Islands like Tarawa in Kiribati are “contemplating moving their entire population to another country because [it] is not going to exist anymore,” Locklear said. Tarawa, an atoll in the central Pacific Ocean, is already struggling with overcrowding on an island whose size is only 6 sq. miles.
Aside from disappearing land, climate change has also taken a toll on fisheries, creating hostilities between neighboring countries competing for resources. In February, China was accused of threatening a Japanese warship with its navy radars over a dispute regarding fishing rights near islands that both nations claim sovereignty.
“We have an ongoing number of disputes,” Locklear said. “It is not just about China and everybody else, because there are disputes between other partners down there, too. Sometimes I think the Chinese get handled a little too roughly on this.”
One of Locklear’s major concerns is North Korea, which has recently threatened to nuke the US and prompted the UN Security Council to vote for tighter sanctions. Tensions between North Korea and South Korea have also increased, since the North Korean government threatened to abolish its nonaggression pacts with its neighbor.
But overall, Locklear said the most destabilizing force in the region is climate change, which inflicts long-term damages that will increase tensions between East-Asian countries in the future.

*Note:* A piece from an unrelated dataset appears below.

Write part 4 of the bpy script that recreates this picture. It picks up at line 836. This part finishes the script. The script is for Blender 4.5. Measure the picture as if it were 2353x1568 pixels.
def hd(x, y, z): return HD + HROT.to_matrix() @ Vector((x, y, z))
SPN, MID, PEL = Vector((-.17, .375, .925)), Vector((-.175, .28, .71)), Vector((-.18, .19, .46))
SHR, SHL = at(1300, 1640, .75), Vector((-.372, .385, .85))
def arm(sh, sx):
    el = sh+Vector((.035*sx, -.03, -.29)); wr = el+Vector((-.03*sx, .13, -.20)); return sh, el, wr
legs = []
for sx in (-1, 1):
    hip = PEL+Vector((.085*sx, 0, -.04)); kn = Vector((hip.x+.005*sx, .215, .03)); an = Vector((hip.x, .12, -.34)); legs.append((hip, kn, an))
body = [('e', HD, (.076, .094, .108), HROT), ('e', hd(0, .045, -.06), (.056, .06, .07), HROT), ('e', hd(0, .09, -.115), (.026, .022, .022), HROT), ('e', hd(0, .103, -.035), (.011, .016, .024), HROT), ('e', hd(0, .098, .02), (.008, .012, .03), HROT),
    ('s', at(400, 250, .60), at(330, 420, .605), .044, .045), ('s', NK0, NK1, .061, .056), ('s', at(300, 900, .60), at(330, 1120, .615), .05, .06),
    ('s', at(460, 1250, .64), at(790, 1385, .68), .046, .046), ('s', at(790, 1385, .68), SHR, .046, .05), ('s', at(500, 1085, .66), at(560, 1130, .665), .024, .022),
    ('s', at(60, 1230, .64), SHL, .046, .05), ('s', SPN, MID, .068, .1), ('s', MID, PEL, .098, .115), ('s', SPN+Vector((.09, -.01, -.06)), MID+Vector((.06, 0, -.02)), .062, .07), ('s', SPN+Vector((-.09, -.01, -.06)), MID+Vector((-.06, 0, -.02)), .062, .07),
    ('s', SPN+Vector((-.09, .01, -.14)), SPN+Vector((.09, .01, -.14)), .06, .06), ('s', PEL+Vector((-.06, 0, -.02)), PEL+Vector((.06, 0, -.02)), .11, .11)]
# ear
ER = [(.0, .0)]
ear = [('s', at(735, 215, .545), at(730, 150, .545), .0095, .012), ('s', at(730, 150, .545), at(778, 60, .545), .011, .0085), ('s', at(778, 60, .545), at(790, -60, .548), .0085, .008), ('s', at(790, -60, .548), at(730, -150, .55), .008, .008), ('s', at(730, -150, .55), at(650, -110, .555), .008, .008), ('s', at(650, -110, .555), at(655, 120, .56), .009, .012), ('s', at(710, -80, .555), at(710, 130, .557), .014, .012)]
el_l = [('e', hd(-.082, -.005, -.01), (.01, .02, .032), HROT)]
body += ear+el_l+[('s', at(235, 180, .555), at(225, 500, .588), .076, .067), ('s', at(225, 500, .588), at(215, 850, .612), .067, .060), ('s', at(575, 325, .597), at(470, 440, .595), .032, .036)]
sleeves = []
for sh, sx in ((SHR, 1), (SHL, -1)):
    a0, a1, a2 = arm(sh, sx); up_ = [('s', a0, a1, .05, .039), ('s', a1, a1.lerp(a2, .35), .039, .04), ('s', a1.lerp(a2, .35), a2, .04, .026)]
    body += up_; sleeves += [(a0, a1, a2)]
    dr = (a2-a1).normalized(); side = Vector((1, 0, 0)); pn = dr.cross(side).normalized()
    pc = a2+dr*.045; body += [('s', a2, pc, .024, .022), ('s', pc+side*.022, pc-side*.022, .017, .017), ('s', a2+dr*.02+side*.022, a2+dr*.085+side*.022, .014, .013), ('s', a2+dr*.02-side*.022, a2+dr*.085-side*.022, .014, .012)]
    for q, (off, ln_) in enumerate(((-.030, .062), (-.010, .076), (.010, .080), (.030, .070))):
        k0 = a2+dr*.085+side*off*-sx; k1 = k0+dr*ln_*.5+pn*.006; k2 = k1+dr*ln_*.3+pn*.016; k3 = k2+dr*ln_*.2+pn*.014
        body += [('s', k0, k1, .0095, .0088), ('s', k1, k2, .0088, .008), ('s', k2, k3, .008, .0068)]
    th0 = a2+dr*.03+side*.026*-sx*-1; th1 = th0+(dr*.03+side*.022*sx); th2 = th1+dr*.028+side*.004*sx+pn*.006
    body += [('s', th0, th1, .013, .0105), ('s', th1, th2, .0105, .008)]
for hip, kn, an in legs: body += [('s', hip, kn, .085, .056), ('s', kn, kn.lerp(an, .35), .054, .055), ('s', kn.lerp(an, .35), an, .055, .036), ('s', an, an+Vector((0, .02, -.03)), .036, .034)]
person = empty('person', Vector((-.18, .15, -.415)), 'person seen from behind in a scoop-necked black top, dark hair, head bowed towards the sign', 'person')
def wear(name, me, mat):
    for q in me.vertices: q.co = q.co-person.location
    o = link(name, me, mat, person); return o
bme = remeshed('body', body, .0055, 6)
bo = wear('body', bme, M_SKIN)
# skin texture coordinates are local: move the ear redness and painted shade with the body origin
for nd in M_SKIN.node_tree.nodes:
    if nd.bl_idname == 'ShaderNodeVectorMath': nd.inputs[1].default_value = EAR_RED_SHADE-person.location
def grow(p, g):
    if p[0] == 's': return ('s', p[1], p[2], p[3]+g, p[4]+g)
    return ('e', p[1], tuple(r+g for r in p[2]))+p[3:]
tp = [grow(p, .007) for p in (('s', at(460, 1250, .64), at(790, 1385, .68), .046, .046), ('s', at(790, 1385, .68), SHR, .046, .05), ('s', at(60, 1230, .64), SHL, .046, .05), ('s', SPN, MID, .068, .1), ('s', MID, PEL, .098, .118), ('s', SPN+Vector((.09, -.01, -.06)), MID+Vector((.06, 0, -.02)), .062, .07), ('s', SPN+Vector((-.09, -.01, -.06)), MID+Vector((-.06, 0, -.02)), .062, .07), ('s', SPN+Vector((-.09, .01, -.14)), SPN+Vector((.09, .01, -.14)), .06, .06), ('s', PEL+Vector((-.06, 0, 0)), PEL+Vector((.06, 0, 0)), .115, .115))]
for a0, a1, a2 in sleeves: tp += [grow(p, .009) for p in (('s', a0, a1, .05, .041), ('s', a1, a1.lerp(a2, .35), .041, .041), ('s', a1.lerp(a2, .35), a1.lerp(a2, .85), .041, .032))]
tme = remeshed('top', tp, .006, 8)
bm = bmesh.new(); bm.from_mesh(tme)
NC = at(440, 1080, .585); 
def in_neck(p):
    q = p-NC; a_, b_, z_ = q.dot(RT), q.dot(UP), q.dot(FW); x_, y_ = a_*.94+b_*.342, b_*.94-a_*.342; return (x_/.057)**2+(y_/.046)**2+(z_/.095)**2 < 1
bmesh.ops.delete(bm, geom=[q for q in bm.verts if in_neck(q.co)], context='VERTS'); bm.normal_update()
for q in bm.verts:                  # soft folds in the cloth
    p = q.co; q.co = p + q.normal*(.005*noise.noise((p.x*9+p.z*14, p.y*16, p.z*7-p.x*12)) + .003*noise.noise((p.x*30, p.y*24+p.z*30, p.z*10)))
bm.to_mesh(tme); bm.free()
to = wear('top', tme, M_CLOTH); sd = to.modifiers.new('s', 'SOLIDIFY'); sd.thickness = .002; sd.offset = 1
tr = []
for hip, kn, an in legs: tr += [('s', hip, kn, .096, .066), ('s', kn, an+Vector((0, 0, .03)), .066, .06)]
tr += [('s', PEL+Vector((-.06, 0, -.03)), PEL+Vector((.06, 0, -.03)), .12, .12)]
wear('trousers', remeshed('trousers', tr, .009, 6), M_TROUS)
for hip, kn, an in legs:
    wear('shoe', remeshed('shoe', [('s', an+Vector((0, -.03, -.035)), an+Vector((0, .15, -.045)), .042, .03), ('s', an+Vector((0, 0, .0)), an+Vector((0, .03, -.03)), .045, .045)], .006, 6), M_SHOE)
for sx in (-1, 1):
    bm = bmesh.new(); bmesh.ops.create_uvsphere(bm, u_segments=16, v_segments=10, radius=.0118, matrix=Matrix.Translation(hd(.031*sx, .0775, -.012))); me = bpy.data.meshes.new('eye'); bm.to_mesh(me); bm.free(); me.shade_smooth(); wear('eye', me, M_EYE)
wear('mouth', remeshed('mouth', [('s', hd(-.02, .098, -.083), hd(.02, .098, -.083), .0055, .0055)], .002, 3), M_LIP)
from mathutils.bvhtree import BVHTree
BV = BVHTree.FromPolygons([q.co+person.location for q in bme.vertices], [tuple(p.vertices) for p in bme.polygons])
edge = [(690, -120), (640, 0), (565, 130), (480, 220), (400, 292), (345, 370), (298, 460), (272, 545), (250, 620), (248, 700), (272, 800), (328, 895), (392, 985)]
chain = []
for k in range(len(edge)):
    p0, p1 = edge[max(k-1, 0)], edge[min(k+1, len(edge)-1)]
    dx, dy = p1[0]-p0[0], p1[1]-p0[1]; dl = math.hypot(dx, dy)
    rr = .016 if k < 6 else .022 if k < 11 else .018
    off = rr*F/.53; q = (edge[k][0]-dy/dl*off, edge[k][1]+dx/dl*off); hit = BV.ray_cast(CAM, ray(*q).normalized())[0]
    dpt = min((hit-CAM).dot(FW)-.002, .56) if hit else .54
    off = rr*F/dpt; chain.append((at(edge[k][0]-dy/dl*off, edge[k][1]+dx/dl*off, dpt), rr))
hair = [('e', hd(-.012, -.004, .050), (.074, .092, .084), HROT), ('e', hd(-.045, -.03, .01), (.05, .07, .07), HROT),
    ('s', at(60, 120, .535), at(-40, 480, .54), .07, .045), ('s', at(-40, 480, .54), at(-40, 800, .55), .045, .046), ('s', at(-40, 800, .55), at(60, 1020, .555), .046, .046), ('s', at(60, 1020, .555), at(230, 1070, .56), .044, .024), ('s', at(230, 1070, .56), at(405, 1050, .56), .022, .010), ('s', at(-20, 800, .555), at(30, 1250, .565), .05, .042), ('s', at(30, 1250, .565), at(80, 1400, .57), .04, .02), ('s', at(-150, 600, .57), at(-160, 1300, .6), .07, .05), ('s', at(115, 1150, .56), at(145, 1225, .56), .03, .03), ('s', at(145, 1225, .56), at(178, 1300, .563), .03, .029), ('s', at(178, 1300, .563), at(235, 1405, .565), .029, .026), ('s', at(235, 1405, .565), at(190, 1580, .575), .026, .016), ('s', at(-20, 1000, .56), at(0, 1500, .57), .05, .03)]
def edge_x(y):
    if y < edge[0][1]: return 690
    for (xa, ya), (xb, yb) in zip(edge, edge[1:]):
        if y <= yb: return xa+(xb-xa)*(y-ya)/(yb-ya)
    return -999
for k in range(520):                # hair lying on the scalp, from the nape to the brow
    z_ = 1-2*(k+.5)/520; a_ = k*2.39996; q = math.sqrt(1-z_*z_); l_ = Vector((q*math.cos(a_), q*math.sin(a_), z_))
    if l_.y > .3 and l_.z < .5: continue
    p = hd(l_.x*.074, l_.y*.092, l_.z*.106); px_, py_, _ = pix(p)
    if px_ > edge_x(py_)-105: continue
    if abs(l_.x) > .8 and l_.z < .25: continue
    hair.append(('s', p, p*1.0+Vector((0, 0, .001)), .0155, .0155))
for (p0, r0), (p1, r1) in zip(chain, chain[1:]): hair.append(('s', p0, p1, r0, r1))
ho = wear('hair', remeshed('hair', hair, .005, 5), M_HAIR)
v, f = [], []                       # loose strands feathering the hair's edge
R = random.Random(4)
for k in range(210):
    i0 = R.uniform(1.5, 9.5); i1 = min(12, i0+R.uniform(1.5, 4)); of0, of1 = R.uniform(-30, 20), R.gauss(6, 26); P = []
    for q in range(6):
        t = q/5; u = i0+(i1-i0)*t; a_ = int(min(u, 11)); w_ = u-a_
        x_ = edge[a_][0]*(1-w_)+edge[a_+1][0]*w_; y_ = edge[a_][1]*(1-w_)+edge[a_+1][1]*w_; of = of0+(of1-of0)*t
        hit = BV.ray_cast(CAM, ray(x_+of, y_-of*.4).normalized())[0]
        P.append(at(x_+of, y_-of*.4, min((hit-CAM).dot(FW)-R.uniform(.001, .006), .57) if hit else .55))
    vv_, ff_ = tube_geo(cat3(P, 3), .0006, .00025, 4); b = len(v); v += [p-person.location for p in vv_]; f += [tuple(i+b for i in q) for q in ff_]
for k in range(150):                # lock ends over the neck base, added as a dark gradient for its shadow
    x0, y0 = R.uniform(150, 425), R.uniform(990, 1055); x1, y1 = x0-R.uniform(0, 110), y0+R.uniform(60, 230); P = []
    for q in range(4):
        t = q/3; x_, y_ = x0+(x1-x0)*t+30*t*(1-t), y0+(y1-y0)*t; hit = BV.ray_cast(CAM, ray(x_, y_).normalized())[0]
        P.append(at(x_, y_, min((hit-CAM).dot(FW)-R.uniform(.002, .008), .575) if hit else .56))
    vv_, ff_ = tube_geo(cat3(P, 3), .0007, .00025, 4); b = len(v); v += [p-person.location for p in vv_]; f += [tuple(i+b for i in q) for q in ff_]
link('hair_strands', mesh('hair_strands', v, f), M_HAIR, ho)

“The ice is melting and sea is getting higher,” Locklear said.
“We have interjected into our multilateral dialogue – even with China and India – the imperative to kind of get military capabilities aligned [for] when the effects of climate change start to impact these massive populations,” he added. “If it goes bad, you could have hundreds of thousands or millions of people displaced and then security will start to crumble pretty quickly.’’
Scientists predict countries hit hardest by climate change and will face rising temperatures, extreme weather, rising sea levels, increasing cyclonic activity and severe flooding. Natural resources will be affected and largely populated areas could see an increase in poverty. As land and resources begin to disappear, conflicts will arise in places like East Asia, especially where population densities are highest.